Dallas Buyer's Club should be the Tea Party pick of this year's nominees as it is most decidedly anti-government. But with good reason as the federal government's response to the AIDS epidemic in the early years (in particular, the FDA) was abominable. Matthew McConaughey and Jared Leto are brilliant.

Nominee For Best Picture: Wolf of Wall Street

I am the most open person about sex that I know and have no filter whatsoever between my mouth and brain when it comes to carnal matters. But I blushed several times when I saw Wolf of Wall Street. Leo's performance is exhausting to watch and after 3 hours, I felt as though I'd ran a marathon. He's my fave for Best Actor.


Nominee For Best Picture: American Hustle

I think David O. Russell has followed in the footsteps of Martin Scorsese and decided to make a career of telling right to the very core American stories.
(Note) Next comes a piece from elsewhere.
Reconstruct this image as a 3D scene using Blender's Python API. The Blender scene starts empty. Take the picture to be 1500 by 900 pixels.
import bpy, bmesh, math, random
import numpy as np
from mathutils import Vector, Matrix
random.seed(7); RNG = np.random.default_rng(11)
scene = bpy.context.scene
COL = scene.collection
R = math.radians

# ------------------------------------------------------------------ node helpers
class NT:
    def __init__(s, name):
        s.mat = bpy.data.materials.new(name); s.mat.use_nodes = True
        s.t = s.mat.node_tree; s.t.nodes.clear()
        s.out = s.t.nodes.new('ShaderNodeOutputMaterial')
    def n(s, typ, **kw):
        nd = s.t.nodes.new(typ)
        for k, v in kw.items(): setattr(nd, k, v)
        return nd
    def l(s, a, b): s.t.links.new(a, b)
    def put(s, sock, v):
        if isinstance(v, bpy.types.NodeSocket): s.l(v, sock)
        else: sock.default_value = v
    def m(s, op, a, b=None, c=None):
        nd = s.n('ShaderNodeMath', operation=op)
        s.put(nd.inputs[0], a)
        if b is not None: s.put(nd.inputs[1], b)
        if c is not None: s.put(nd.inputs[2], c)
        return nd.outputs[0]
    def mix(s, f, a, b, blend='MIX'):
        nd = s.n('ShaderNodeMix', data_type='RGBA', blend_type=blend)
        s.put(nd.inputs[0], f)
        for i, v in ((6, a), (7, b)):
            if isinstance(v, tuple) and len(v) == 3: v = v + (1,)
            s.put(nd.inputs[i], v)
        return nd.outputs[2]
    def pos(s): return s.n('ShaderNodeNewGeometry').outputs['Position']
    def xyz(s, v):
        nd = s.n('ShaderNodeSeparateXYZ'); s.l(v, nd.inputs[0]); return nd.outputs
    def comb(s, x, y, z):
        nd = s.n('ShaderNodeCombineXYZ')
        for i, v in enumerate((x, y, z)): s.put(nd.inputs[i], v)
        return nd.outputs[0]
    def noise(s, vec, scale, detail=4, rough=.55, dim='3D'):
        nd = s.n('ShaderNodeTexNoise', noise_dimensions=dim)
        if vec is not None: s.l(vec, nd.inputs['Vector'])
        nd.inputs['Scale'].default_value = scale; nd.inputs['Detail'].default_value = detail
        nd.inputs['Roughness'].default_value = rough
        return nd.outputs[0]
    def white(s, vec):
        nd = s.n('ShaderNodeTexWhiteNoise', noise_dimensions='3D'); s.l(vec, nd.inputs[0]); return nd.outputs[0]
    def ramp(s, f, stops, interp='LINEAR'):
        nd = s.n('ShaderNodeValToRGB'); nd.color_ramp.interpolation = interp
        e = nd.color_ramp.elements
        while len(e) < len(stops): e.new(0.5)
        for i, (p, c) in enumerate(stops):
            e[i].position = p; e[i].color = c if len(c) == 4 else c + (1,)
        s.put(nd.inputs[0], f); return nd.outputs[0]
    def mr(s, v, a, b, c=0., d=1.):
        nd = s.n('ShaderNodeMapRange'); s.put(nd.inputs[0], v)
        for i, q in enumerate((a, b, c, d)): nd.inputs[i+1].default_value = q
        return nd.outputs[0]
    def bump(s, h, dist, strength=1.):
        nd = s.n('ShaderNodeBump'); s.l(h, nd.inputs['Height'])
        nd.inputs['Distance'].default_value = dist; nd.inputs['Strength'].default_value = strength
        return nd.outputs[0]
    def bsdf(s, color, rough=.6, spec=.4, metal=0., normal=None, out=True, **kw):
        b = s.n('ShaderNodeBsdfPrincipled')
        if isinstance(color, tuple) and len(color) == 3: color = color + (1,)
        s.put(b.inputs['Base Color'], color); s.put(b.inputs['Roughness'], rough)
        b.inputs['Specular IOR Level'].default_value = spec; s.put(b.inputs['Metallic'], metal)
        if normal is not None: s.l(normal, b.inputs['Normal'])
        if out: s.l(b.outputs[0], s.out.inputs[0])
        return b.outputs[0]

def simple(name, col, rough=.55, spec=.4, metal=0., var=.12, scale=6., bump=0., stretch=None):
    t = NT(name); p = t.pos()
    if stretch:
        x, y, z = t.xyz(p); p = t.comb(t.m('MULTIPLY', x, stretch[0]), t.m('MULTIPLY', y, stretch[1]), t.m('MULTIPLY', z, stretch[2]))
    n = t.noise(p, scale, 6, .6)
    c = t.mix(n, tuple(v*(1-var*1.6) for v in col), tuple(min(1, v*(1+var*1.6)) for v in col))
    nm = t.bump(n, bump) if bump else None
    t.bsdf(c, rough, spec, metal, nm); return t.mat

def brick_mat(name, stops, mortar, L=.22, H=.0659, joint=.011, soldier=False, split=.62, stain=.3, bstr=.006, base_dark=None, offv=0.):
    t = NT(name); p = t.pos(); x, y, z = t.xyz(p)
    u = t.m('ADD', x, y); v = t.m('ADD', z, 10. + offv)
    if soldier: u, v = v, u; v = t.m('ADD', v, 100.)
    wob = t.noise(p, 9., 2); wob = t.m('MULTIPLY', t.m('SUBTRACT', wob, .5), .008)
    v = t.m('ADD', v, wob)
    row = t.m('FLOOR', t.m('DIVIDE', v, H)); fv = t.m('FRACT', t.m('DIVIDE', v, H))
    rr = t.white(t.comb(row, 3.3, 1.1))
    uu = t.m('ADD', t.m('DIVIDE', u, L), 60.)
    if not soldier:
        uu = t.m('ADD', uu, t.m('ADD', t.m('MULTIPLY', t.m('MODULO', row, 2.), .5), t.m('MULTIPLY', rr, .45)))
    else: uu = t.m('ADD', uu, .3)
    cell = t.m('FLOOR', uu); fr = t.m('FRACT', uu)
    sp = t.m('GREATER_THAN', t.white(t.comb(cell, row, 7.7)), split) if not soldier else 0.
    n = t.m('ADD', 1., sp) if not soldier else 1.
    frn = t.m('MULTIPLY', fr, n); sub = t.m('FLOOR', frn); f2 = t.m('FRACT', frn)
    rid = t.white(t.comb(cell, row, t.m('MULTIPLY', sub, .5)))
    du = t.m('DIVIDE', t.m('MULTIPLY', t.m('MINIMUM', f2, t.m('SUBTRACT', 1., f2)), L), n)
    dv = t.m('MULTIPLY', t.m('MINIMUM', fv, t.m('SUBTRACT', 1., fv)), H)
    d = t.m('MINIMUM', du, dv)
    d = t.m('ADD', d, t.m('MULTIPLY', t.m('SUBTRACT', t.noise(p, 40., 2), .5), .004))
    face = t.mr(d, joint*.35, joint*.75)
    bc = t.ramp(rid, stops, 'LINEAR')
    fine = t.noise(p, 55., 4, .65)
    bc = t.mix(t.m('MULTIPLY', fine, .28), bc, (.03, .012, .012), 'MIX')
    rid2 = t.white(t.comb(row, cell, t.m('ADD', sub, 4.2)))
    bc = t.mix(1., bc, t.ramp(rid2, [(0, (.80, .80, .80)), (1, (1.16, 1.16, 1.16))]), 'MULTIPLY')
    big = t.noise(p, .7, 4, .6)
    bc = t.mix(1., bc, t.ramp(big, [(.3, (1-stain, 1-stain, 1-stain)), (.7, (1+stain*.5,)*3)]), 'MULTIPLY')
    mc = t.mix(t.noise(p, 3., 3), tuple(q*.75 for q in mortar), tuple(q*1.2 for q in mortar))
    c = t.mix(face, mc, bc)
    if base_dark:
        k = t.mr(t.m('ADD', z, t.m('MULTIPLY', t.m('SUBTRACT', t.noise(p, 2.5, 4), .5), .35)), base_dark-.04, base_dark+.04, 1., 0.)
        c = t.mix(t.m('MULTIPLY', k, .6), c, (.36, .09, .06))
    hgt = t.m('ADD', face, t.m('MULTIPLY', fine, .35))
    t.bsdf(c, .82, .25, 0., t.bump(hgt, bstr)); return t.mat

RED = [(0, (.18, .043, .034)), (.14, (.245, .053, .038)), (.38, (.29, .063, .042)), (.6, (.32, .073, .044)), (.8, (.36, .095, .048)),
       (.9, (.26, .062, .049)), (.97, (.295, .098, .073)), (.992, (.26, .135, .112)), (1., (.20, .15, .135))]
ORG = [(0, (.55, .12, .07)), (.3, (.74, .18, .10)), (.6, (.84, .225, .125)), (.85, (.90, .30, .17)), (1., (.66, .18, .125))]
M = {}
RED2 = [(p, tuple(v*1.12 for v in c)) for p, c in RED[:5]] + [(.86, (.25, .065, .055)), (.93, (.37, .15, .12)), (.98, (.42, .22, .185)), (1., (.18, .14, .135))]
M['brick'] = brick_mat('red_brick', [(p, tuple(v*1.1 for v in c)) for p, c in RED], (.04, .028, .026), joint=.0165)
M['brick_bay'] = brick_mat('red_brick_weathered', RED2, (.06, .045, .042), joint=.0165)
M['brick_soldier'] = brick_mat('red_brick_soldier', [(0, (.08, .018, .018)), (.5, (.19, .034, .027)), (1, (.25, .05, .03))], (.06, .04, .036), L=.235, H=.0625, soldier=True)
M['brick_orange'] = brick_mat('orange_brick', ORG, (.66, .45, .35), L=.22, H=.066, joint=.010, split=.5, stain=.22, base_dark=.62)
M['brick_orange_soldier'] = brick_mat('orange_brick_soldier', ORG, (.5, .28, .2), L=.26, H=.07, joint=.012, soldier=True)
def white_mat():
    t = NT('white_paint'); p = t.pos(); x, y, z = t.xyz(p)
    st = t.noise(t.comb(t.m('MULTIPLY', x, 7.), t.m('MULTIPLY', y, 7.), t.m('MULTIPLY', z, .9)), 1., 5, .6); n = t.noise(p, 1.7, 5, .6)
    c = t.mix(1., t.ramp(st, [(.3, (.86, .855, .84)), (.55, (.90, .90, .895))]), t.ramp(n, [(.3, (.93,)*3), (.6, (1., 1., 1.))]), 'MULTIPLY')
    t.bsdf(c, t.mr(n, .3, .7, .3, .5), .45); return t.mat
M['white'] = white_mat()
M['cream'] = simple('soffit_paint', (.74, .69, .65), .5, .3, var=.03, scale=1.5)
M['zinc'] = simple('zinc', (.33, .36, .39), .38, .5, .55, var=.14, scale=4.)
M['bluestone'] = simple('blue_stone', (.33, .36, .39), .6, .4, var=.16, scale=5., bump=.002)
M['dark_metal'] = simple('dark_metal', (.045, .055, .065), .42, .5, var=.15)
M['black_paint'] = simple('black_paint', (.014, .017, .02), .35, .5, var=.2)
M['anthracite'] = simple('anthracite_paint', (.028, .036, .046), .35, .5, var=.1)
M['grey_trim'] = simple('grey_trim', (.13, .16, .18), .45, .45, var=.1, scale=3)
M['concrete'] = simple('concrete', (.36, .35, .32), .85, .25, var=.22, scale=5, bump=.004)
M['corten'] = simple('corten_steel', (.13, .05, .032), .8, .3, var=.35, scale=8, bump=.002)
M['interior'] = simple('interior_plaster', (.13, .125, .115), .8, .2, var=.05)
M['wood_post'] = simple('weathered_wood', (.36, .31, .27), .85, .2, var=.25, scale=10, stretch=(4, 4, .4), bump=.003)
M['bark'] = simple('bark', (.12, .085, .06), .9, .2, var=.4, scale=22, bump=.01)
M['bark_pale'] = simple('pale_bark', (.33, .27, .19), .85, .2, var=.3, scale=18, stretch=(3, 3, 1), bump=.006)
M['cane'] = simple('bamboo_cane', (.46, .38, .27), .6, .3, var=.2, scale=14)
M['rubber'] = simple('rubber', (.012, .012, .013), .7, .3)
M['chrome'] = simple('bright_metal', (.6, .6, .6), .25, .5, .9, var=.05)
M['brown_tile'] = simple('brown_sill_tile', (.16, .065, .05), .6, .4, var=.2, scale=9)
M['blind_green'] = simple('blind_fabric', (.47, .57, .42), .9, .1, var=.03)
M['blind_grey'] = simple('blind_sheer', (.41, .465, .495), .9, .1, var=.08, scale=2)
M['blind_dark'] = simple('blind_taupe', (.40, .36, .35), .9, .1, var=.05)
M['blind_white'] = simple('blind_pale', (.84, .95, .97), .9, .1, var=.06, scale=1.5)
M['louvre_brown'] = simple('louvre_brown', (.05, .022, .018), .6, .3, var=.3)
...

While American Hustle touches on the Abscam operation in the late 70s and early 80s, it's really a story about how desperate and fucked up we are as a nation. All of the actors in this film are simply outstanding!

Saturday, March 01, 2014

Nominee For Best Picture: Her

Can you be in love with someone who doesn't have a body? Can you have sex with them? If we create an artificial intelligence that evolves, have we become God? These are the questions I asked myself after I saw Her. 

I don't have any clear answers as of yet.

 

Nominee For Best Picture: 12 Years A Slave

I found people's reaction to 12 Years A Slave to be both sad and amusing. They were shocked (!) at how awful slavery really was and couldn't believe that plantation owners were that harsh. The film certainly doesn't pull any punches but it's pretty much what I expected. How quickly people forget their own history...


Nominee For Best Picture: Captain Phillips

I enjoyed Captain Phillips a great deal and thought that Tom Hanks was great as he always is. The last 45 minutes of the film did an excellent job of capturing the tedium of hostage situations. But what was very wonderful about this film was how they showed the life of an average Somali near the coast and the near constant pressure they are under in their daily lives from barbarians. It was a very balanced film and not so pro-American hoo rah.

Looney Liberal Night

I love my really liberal friends but last night drove me absolutely bonkers. Hanging out in downtown Minneapolis for a birthday party for one of them, I was regaled with mouthfoaming about how all corporations are evil puppet masters who have hijacked Barack Obama's mind and soul, manipulating him into doing their nefarious bidding. Apparently, the Federal Reserve is behind it all.

Great.

After I took far more than I should, I posited that they don't sound any different than those moonbats on the far right and their evil government conspiracy theories. That made them very upset, offering several "Wow. Just wows" at my "naivete" at "how the world really works." One woman kept asking me over and over again if I knew just what the Federal Reserve really was. I replied that I did. When she asked for an explanation and I gave her one, she rolled her eyes and accused me of being "blind." Her boyfriend then described to me his theory that Barack Obama was taken aside after about a month in office and given his orders.

"Just look at the difference in his face after a few weeks in office. He went from young looking to ashen. Yeah, they told how it was."

"Who is they?" I asked.

"Ah, c'mon Mark, you know!!"

I still don't.

I tried to explain to them that I had been through all this in the 1990s, listening regularly to Art Bell and Coast to Coast. I still listen to it today but realize with the wisdom of my years that most of this stuff is just fictional garbage. More frustrating is the sad fact that people on the Right view all liberals as being this way. We are most decidedly not.

The whole night really kinda sucked because I was, once again, given a shining example of how when the left goes too far, they end up sounding like right wingers. Chem trails, the Bilderbergers, Monsanto, and a whole host of other moustache twirlers are all comin' to gin us!